Alta states: Making it work 

Bob Styan’s life after ski racing


Page 3 of 4

Talk about serendipity. "Vancouver was just at the start of the real estate pre-sale boom," explains Styan. "And we were killing it."

Meanwhile, Dupuis (with colleagues Sid Landolt and Hunter Millborne) had created a new sales and marketing agency - Millborne Real Estate. That's when things got really interesting. "Village North was just being built at Whistler," says Styan. "And somehow our company drew the attention of Trilogy and John Evans. 'Can you come up to Whistler and help us pre-sell some of the new units at Marketplace?' they asked us." He laughs. "We ended up selling 60 per cent of the suites in one weekend! By the time the project was completed it was completely sold out - a first for Whistler!"

Intrawest was also paying attention. "I think it was Gary Raymond who approached us: 'Given your success with Marketplace, do you think you could help us out with some of our other real estate projects?'" Another long chuckle. "And that's how I ended up working with Intrawest at Mammoth Mountain in California starting in 1998..."

For their US work, Landolt and Dupuis had created another company - Sapera. ("Get it?" asks Bob, "Sid and Pete's Excellent Real Estate Adventure.") But Intrawest was so impressed with Sapera's results that they eventually decided to buy the company. "For years, Intrawest had tried to develop their own sales and marketing culture," explains Bob. "But they found it very difficult. Much easier to buy an already established company."

Thus Sapera became Playground in 2000-01. "At first," says Styan, "Playground was exclusively a sales and marketing company for Intrawest. But eventually we started attracting third-party developers."

By now, Styan was working across North America on various Playground projects - from Mammoth in California to Solitude in Utah, from Snowmass in Colorado to Stratton Mountain in Vermont. "I learned so much during those years." He pauses. "For example, I was at Stratton shortly after the attack of September 11 th . It was a really scary time. We thought nobody would be buying. But it was the opposite! New Yorkers were desperate to get out of the city. We sold way more high-end homes than we ever expected to..."

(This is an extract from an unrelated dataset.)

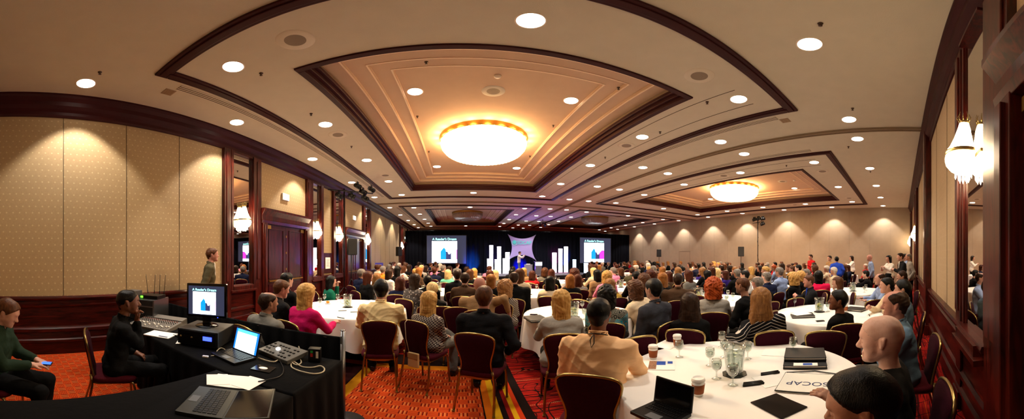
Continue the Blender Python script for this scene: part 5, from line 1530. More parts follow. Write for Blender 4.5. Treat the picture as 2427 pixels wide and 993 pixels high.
    def arm(F_, a, e, lim=1.0, kk=.025):
        S0, E, Wr, sx, key = a
        F_.cap(S0, E, .046 * w + e, .036 + e, k=kk)
        if lim > .5:
            M_ = E + (Wr - E) * (lim * 2 - 1) if lim < 1 else Wr
            F_.cap(E, M_, .036 + e, .026 + e * .9, k=kk)
    torso(f, -.014)
    for a in arms: arm(f, a, -.003)
    f.cap(nk - up * .03, hl(0, -.02, -.06), .056 if not fem else .046, .052 if not fem else .043, k=.03)
    for (hip, kn, an, dr) in legs:
        f.cap(hip, kn, .082, .056, k=.05); f.cap(kn, an, .054, .034, k=.02); f.cap(an - Vector((0, 0, .04)), an - Vector((0, 0, .055)) + dr * .13, .032, .026, k=.02)
    # -- head
    s = hs
    def hcap(a, b, r1, r2=None, k=.02, cut=False, F_=f, sc=(1, 1, 1)): F_.cap(hl(*a), hl(*b), r1 * s, None if r2 is None else r2 * s, k * s, sc, cut)
    hcap((0, -.028, .022), (0, .028, .024), .078, .074, k=.02)
    hcap((0, -.02, -.02), (0, .03, -.02), .068, .060, k=.03); hcap((0, -.022, .040), (0, .012, .040), .070, .066, k=.02)
    hcap((0, .035, -.045), (0, .056, -.092), .046, .024, k=.03)
    for sx in (-1, 1):
        hcap((sx * .048, .0, -.05), (sx * .018, .055, -.094), .020, .018, k=.025)
        hcap((sx * .040, .062, -.018), (sx * .046, .045, -.04), .022, .018, k=.02)
        hcap((sx * .030, .052, -.042), (sx * .020, .064, -.080), .026, .021, k=.02)
        hcap((sx * .074, -.004, .012), (sx * .078, .0, -.026), .011, .008, k=.008)
        hcap((sx * .082, -.016, .016), (sx * .080, -.010, -.014), .009, .006, k=.006)
        if face or cellh <= .009:
            hcap((sx * .031, .094, .004), (sx * .031, .094, .0), .0155, k=.012, cut=True)
            hcap((sx * .030, .083, .0), (sx * .034, .082, .0), .0125, k=.004)
    hcap((-.028, .090, .026), (.028, .090, .026), .010, k=.016); hcap((0, .088, .012), (0, .112, -.028), .0085, .0125, k=.010)
    hcap((0, .112, -.030), (0, .100, -.036), .012, .010, k=.006); hcap((-.010, .102, -.034), (.010, .102, -.034), .0085, k=.008)
    hcap((-.018, .090, -.062), (.018, .090, -.062), .0078, k=.006); hcap((-.015, .089, -.0735), (.015, .089, -.0735), .0085, k=.006)
    if cellh <= .009: hcap((-.02, .105, -.0675), (.02, .105, -.0675), .0035, k=.003, cut=True)
    hcap((0, .083, -.098), (0, .083, -.10), .018, k=.02)
    # -- hands: palm, four unequal bent fingers, thumb from the side near its base
    for (S0, E, Wr, sx, key) in arms:
        d = (Wr - E).normalized(); nrm = Vector((0, 0, 1)) if key not in ('chin',) else Vector((0, -1, 0))
        if abs(d.dot(nrm)) > .9: nrm = Vector((0, 1, 0))
        if key in ('down', 'side', 'hip', 'back'): nrm = Vector((sx, 0, 0))
        if key in ('hold',): nrm = (Vector((sx * 1.0, 0, .3)))
        nrm = (nrm - d * nrm.dot(d)).normalized(); lat = d.cross(nrm) * sx          # lat points to the thumb side
        fd = (d * .8 - nrm * .25).normalized()
        p1 = Wr + d * .02; p2 = Wr + d * .085
        f.cap(Wr - d * .01, p1, .024, .024, k=.02)
        for q in (-.022, 0, .022): f.cap(p1 + lat * q * .7, p2 + lat * q, .0145, .013, k=.014)
        curl = {'chin': .95, 'hold': .9, 'clasp': .8}.get(key, .35)
        for q, (o_, l_) in enumerate(((-.030, .055), (-.0105, .068), (.0105, .074), (.030, .066))):
            b0 = p2 + lat * o_ - d * .004; d1 = (d * math.cos(curl) - nrm * math.sin(curl)); d2 = (d * math.cos(curl * 2.2) - nrm * math.sin(curl * 2.2))
            b1 = b0 + d1 * l_ * .52 + lat * o_ * .12; b2 = b1 + d2 * l_ * .5
            f.cap(b0, b1, .0095, .0085, k=.004); f.cap(b1, b2, .0085, .007, k=.004)
        t0 = p1 + lat * .022; t1 = t0 + (lat * .7 + d * .65 - nrm * .25) * .038; t2 = t1 + (d * .9 + lat * .1 - nrm * .35) * .03
        f.cap(t0, t1, .0125, .0105, k=.01); f.cap(t1, t2, .0105, .008, k=.004)
    out['body'] = f.mesh('body', [])
    # -- clothes
    e = g('cloth', .014); jac = g('wear', 'tee')
    if jac == 'shirt': e += .006
    if jac == 'jacket': e += .008
    lo2, hi2 = bounds([pel, sh, nk] + [q for a in arms for q in a[:3]], .22)
    ft = Field(lo2, hi2, cell)
    torso(ft, e)
    lim = {'short': .5, 'tee': .5}.get(g('sleeve', 'long'), .93)
    for a in arms:
        if g('sleeve') == 'short': ft.cap(a[0], a[0] + (a[1] - a[0]) * .75, .052 * w + e, .046 + e, k=.025)
        else: arm(ft, a, e, lim)
    skirt_z = zh - .06
    if g('flare'): ft.cap(pel + rx * .1, pel - rx * .1, .13 + e, k=.05)
    X, Y, Z = ft.grid()
    wr = g('wrinkle', .004)
    nz = wr * (np.sin(X * 31 + 9 * Y + 3 * np.sin(Z * 17)) * np.sin(Z * 23 + X * 13 + 2 * np.sin(Y * 19)) + .6 * np.sin(Z * 41 + 17 * X) * np.sin(Y * 37 + 5 * Z))
    if wr > .005:                                                  # long drag folds of a loose shirt
        fa = 1 - np.abs(np.sin(X * 20 + Z * 27 + 2.2 * np.sin(Z * 9 + X * 8) + Y * 6)); fb = 1 - np.abs(np.sin(-X * 23 + Z * 25 + Y * 12 + 2.2 * np.sin(X * 10 + Z * 5)))
        nz = nz * .4 - wr * 1.0 * (fa ** 2 + fb ** 2 - .6)
    ft.D += nz.astype(np.float32)
    ft.D = np.maximum(ft.D, (skirt_z - .05 - Z).astype(np.float32) + 0 * ft.D)
    # neck opening
    rn = .062 if not fem else .07
    ft.cap(nk + up * (rn * .85) + Vector((0, .008 + .02 * fem, 0)), nk + up * .22 + Vector((0, .03, 0)), rn, .09, k=.006, cut=True)
    if g('vneck') or jac == 'jacket': 
        ft.cap(nk + Vector((0, .08, -.0)), sh + Vector((0, .17, -.0)) - up * .16, .045, .012, k=.006, cut=True)
    if jac in ('shirt', 'jacket', 'polo') and not fem or g('collar'):
        for q in range(16):
            a0, a1 = q * 2 * PI / 16, (q + 1) * 2 * PI / 16
            if 1.2 < (a0 + a1) / 2 < 1.95: continue
            c0 = nk + Vector((math.cos(a0) * .065, math.sin(a0) * .064 + .005, .012 - .02 * math.sin(a0))); c1 = nk + Vector((math.cos(a1) * .065, math.sin(a1) * .064 + .005, .012 - .02 * math.sin(a1)))
            ft.cap(c0, c1, .010 if jac != 'jacket' else .013, k=.006); ft.cap(c0 * .97 + nk * .03 + up * .024, c1 * .97 + nk * .03 + up * .024, .0075, k=.006)
    out['top'] = ft.mesh('top', [])
    if jac == 'jacket' and not fem:
        fs_ = Field([nk.x - .1, nk.y - .1, nk.z - .22], [nk.x + .1, nk.y + .16, nk.z + .08], min(cell, .012))
        for q in range(14):
            a0, a1 = q * 2 * PI / 14, (q + 1) * 2 * PI / 14
            c0 = nk + Vector((math.cos(a0) * .056, math.sin(a0) * .056 + .005, .028 - .02 * math.sin(a0))); c1 = nk + Vector((math.cos(a1) * .056, math.sin(a1) * .056 + .005, .028 - .02 * math.sin(a1)))
            fs_.cap(c0, c1, .010, k=.006)
        fs_.cap(nk + Vector((0, .065, .0)), chest + Vector((0, .105, .03)), .035, .02, k=.01, sc=(1, .7, 1))
        out['shirt'] = fs_.mesh('shirt', [])
    lo3, hi3 = bounds([pel] + [q for l in legs for q in l[:3]], .2); lo3[2] = -.01
    fl = Field(lo3, hi3, cell)
    fl.cap(pel + rx * .09, pel - rx * .09, .118, k=.05, sc=(1, .95, 1))
    for (hip, kn, an, dr) in legs: fl.cap(hip, kn, .094, .070, k=.04); fl.cap(kn, an + Vector((0, 0, .02)), .066, .056, k=.02)
    if g('skirt'):
        fl.cap(pel + Vector((0, .05, -.02)), (legs[0][1] + legs[1][1]) / 2, .15, .13, k=.05, sc=(1.25, 1, 1))
    X, Y, Z = fl.grid()
    fl.D += (.003 * np.sin(X * 40 + Y * 25) * np.sin(Z * 33 + Y * 20)).astype(np.float32)
    fl.D = np.maximum(fl.D, (Z - zh - .10).astype(np.float32) + 0 * fl.D)
    out['trousers'] = fl.mesh('trousers', [])
    for q, (hip, kn, an, dr) in enumerate(legs):
        lo4, hi4 = bounds([an, an + dr * .16], .07); lo4[2] = an.z - .09
        fo = Field(lo4, hi4, max(.011, cell * .8))
        fo.cap(an - Vector((0, 0, .035)) - dr * .03, an - Vector((0, 0, .045)) + dr * .16, .044, .034, k=.02); fo.cap(an, an - Vector((0, 0, .03)), .044, .046, k=.02)
        out['shoe%d' % q] = fo.mesh('shoe', [])
    # -- hair
    st = g('hair', 'short')
    if st != 'none':
        long_ = {'long': .30, 'verylong': .40, 'bob': .13, 'midlong': .20}.get(st, 0)
        R = .28 + long_
        fh = Field([hc.x - .2 - .25 * (long_ > 0), hc.y - .22 - .1 * (long_ > 0), hc.z - .17 - long_], [hc.x + .2, hc.y + .2, hc.z + .17], g('cellhair', min(cell, .014)))
        hv = g('hvol', 1.0)
        th = .012 * hv if st not in ('curly', 'bigcurly', 'afro') else (.028 if st == 'curly' else .045)
        if st == 'buzz': th = .004 if g('cellh', 1) > .005 else .0015
        H2 = lambda a, b, r1, r2=None, k=.02, cut=False: fh.cap(hl(*a), hl(*b), r1 * s, None if r2 is None else r2 * s, k * s, (1, 1, 1), cut)
        H2((0, -.028, .022), (0, .028, .028), .078 + th, .073 + th); H2((0, -.022, .040), (0, .012, .040), .070 + th, .066 + th)
        if st in ('short', 'buzz', 'balding', 'fringe', 'thick'):
            H2((0, -.035, .0), (0, -.035, -.045), .068 + th, .052 + th * .6, k=.02)
        if st in ('curly', 'bigcurly'):
            dn = .12 if st == 'curly' else .2
            H2((0, -.04, .0), (0, -.05, -dn), .078 + th, .07 + th, k=.04)
            for sx in (-1, 1): H2((sx * .05, .0, .0), (sx * .07, -.01, -dn + .02), .05, .045, k=.04)
        if long_:
            sidez = -.05 - long_
            H2((0, -.035, .02), (0, -.062, -.09), .082, .066, k=.04)
            tail = hl(0, -.075, -.09); down = Vector((tail.x, tail.y, hc.z + sidez))
            bk = .045
            hw = g('hw', .25)
            for q in (-.05, -.017, .017, .05):
                a = hl(q, -.06, -.05); bpt = Vector((a.x + q * hw, a.y - .012 - .02 * (long_ > .25), a.z + .03 + sidez + (.035, -.01, .01, .03)[(-.05, -.017, .017, .05).index(q)]))
                fh.cap(a, bpt, .040 * s, .026 * s * (1 + hw * .5), k=.03)
            for sx in (-1, 1):
                a = hl(sx * .066, .0, .02); bpt = Vector((a.x + sx * (.012 + .05 * (hw - .25)), a.y - .03, a.z + max(sidez, -.30)))
                fh.cap(a, bpt, .032 * s, .022 * s, k=.03)
        if st == 'pony':
            H2((0, -.09, .03), (0, -.115, -.02), .03, .032); a = hl(0, -.115, -.02); fh.cap(a, a + Vector((0, -.02, -.26)), .036, .014, k=.03)
        if st == 'updo': H2((0, -.09, .06), (.0, -.10, .03), .04, .04, k=.02)
        if st == 'thick': H2((0, .03, .075), (0, -.02, .08), .045, .05, k=.03)
        X, Y, Z = fh.grid()
        amp = .0012 if cell < .01 and st in ('thick', 'short', 'buzz') else {'curly': .012, 'bigcurly': .016, 'afro': .006}.get(st, .0035)
        fr = 75 if amp > .01 else 60
        fh.D += (amp * (np.sin(X * fr + 6 * np.sin(Z * 22)) * np.sin(Y * fr + 5 * np.sin(Z * 27 + X * 20)) * (np.sin(Z * fr * .6 + X * 30) if amp > .01 else 1))).astype(np.float32)
        # cut away the face with planes in head space
        Ri = HR.transposed(); px_, py_, pz_ = X - hc.x, Y - hc.y, Z - hc.z
        lx = (Ri[0][0] * px_ + Ri[0][1] * py_ + Ri[0][2] * pz_) / s; ly = (Ri[1][0] * px_ + Ri[1][1] * py_ + Ri[1][2] * pz_) / s; lz = (Ri[2][0] * px_ + Ri[2][1] * py_ + Ri[2][2] * pz_) / s
        if st in ('short', 'buzz', 'fringe', 'thick', 'afro', 'updo', 'pony'):
            cutd = np.minimum(.080 - lz * 1.0 + 0 * lx, (ly * 1.13 - lz - .031))      # removed where > 0
            if g('highline'): cutd = np.minimum(.090 - lz + 0 * lx, (ly * 1.13 - lz - .006 + .25 * np.maximum(0, lx)))
            if st == 'fringe': cutd = np.minimum(.045 - lz + 0 * lx, ly * 1.1 - lz * .5 - .03)
            cutd = np.maximum(cutd, (-.085 - lz + .3 * np.minimum(0, -ly)))
            fh.D = np.maximum(fh.D, (cutd * s).astype(np.float32))
            if st in ('short', 'buzz', 'thick'):
                for sx in (-1, 1): fh.cap(hl(sx * .086, -.006, -.004), hl(sx * .086, .0, -.05), .024, k=.006, cut=True)
        elif st == 'balding':
            fh.D = np.maximum(fh.D, (np.maximum(ly * 1.13 - lz - .015, -.085 - lz) * s).astype(np.float32))
            fh.cap(hl(0, .08, .09), hl(0, -.02, .125), .062 * s, .045 * s, k=.02, cut=True)
            for sx in (-1, 1): fh.cap(hl(sx * .086, -.006, -.004), hl(sx * .086, .0, -.05), .024, k=.006, cut=True)
        elif st == 'baldring':
            pass
        else:
            wd = .058 if long_ else .062
            d_ = np.sqrt(lx ** 2 + (lz + .035) ** 2 * .62) - wd
            face_cut = np.minimum(-d_, ly - .012)
            fh.D = np.maximum(fh.D, (face_cut * s).astype(np.float32))
            d2 = np.minimum(ly - .035 - .2 * np.abs(lx), -(lz - .055)); fh.D = np.maximum(fh.D, (d2 * s).astype(np.float32))
        if st == 'baldring': pass
        out['hair'] = fh.mesh('hair', [])
    out['_head'] = hc; out['_neck'] = nk; out['_eyes'] = [hl(sx * .031, .0835, .0) for sx in (-1, 1)]; out['_eyedir'] = HR @ Vector((0, 1, 0))
    return out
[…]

For Styan, there's no secret to success. "It all comes down to a few basic things," he says. "First of all, you need good coaches - people you can trust. Then you need to be willing to learn. Willing to ask questions rather than answer them all the time. After that, it's simply a matter of treating people the way you'd want to be treated. Oh - and don't be afraid to admit your mistakes. Don't worry. You're not perfect. It's all part of the journey." He stops. Takes a long breath.